The research will be rooted in case studies of Chinese communities in urban and rural China, Hong Kong and Taiwan. These sites have been selected to bring to the fore how particular socio-economic- political and cultural configurations feature in intimate family practices.

Mainland China (urban and rural sites)

While cities are developing and becoming more modernized, many rural areas are still experiencing poverty. A household registration system, Hukou, also shapes urban and rural residents’ rights: rural residents are deprived of all kinds of benefits including state pension and various welfare provisions that urban residents have been entitled to. The economic circumstance, policy background, and exposure to alternative cultures in urban and rural China will make an impact on shaping the practices of intimacy in Chinese families.

Taiwan:

First colonized by Japan in the late nineteen century, then found itself under the control of Chiang Kai-Shek’s nationalist army. Starting from 1950, Taiwan has experienced a stable economic growth and a fast demographic transition.

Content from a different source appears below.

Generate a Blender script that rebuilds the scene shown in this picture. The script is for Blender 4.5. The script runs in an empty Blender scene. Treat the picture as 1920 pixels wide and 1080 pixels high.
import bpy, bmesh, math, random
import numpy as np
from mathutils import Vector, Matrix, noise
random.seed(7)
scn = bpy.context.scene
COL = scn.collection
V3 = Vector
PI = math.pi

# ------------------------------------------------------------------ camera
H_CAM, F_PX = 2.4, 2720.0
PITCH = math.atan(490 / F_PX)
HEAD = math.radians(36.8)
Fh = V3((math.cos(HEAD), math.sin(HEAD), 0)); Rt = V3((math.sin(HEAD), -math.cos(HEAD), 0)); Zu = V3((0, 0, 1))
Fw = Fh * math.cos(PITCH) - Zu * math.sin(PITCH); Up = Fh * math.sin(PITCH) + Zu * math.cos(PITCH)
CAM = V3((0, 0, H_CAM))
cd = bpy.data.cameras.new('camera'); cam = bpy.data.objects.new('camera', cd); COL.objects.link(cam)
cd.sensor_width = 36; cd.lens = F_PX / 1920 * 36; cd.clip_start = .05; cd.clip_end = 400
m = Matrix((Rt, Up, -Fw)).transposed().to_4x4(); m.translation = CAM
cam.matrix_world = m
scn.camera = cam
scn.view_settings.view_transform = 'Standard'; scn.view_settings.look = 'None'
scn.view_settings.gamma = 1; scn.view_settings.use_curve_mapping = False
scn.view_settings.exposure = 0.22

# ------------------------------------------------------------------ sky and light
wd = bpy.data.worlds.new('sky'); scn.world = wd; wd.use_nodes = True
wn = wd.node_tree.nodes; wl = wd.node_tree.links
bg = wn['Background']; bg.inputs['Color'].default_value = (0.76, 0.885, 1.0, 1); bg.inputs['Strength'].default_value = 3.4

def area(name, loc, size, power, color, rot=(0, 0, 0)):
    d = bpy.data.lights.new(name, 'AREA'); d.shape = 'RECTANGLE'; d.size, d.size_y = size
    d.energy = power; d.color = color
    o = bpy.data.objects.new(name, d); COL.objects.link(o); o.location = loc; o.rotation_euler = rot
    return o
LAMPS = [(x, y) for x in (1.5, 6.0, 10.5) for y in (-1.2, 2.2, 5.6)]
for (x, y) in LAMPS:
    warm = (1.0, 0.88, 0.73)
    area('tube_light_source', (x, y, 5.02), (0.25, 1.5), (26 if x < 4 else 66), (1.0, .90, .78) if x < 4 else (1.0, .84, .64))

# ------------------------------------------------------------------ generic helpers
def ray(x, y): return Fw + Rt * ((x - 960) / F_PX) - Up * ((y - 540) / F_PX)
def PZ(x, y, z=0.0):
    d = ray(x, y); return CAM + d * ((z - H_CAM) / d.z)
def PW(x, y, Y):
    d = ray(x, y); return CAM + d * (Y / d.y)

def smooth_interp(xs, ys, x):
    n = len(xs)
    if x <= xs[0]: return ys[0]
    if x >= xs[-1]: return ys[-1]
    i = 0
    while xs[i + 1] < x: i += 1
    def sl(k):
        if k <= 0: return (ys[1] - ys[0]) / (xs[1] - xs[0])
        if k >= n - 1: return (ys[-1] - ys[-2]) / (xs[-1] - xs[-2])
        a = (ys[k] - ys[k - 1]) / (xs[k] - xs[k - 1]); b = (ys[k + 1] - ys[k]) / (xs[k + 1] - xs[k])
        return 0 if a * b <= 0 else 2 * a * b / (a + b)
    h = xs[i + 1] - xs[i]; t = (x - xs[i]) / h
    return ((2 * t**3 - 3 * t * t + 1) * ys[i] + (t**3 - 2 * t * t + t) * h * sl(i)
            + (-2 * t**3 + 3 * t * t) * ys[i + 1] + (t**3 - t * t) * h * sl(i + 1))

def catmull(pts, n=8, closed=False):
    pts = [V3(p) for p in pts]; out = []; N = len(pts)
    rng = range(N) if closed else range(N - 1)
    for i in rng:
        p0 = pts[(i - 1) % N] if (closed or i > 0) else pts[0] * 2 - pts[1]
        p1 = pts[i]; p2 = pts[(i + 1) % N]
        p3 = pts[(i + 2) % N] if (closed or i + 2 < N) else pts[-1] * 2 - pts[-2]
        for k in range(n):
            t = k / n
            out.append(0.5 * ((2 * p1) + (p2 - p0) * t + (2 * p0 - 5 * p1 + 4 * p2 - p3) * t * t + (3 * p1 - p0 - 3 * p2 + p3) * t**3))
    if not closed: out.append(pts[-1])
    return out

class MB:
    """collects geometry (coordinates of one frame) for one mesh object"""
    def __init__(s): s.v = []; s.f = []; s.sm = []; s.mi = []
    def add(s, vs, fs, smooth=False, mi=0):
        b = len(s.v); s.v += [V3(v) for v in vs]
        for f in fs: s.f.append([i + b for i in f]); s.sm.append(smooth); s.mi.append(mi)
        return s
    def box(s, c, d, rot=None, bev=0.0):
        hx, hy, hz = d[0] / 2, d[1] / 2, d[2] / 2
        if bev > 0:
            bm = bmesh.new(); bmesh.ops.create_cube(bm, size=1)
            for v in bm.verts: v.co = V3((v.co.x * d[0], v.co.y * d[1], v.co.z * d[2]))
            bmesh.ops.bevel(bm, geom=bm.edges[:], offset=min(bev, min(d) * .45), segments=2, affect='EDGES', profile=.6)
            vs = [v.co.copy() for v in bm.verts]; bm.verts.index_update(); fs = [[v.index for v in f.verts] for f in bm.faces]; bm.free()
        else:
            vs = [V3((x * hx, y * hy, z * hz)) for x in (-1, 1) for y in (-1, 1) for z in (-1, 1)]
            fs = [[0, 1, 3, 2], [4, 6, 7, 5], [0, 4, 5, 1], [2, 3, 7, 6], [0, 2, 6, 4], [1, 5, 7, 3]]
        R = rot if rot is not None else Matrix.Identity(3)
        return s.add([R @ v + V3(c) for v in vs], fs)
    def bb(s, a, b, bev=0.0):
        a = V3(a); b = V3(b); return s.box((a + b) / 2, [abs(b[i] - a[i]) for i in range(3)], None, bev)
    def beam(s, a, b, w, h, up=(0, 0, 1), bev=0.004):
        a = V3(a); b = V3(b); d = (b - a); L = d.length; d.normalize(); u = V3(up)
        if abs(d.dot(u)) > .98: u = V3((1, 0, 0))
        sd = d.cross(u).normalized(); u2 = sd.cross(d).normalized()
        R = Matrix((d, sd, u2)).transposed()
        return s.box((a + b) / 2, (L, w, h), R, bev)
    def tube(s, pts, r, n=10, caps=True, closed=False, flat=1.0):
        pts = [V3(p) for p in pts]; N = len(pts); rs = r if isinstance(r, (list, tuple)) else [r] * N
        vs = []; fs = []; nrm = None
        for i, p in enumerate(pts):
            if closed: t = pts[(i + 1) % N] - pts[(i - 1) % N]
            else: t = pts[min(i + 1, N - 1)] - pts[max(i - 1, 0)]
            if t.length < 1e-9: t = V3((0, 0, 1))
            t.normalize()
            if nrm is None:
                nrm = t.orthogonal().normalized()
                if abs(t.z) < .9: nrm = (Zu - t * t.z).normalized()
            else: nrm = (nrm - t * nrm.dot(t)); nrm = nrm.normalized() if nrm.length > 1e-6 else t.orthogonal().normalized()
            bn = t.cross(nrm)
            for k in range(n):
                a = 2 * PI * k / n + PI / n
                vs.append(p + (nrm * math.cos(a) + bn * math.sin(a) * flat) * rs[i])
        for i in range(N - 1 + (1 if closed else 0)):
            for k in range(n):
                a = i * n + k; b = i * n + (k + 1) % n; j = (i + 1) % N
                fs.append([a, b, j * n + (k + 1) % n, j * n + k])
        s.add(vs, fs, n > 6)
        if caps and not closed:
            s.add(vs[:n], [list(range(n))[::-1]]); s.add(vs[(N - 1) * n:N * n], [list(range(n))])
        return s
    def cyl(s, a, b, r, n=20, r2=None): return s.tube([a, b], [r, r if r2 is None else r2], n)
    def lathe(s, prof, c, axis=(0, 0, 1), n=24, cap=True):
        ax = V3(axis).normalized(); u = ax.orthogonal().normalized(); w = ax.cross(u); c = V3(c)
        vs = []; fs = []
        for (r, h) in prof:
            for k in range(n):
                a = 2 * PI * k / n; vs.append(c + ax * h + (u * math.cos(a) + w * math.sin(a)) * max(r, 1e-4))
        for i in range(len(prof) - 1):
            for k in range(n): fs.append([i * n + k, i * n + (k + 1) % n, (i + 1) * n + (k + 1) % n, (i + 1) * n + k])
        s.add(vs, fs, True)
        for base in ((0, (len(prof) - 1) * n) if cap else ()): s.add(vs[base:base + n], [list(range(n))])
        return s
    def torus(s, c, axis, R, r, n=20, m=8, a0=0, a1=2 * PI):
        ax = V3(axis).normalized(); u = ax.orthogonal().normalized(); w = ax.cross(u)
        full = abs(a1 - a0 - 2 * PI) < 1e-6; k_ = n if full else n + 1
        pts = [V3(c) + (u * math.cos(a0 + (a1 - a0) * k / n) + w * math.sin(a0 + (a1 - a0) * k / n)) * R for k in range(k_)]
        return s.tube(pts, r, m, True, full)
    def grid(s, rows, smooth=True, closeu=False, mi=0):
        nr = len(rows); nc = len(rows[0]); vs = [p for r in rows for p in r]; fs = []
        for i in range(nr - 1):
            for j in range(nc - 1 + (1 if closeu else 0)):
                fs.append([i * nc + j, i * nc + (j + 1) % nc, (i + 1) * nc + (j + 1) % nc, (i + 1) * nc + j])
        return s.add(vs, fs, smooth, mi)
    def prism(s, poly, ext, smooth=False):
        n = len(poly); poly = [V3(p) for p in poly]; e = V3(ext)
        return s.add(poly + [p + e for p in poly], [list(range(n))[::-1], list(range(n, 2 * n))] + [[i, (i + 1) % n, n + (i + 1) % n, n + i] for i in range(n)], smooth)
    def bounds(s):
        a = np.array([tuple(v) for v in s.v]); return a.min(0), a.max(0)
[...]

Some scholars argue that the heavy-handed regulations on traditional family practices in Maoist period in mainland China have made Taiwan the only place to observe traditional Chinese family features.

Hong Kong:

With a long-term colonial history under British rule, Hong Kong culture is often cited as a unique blend of ‘East meets West’. The rapid economic growth in the decades after the second world war has led to highly compressed social and economic development, making Hong Kong an interesting site to study intimacy and processes of social change.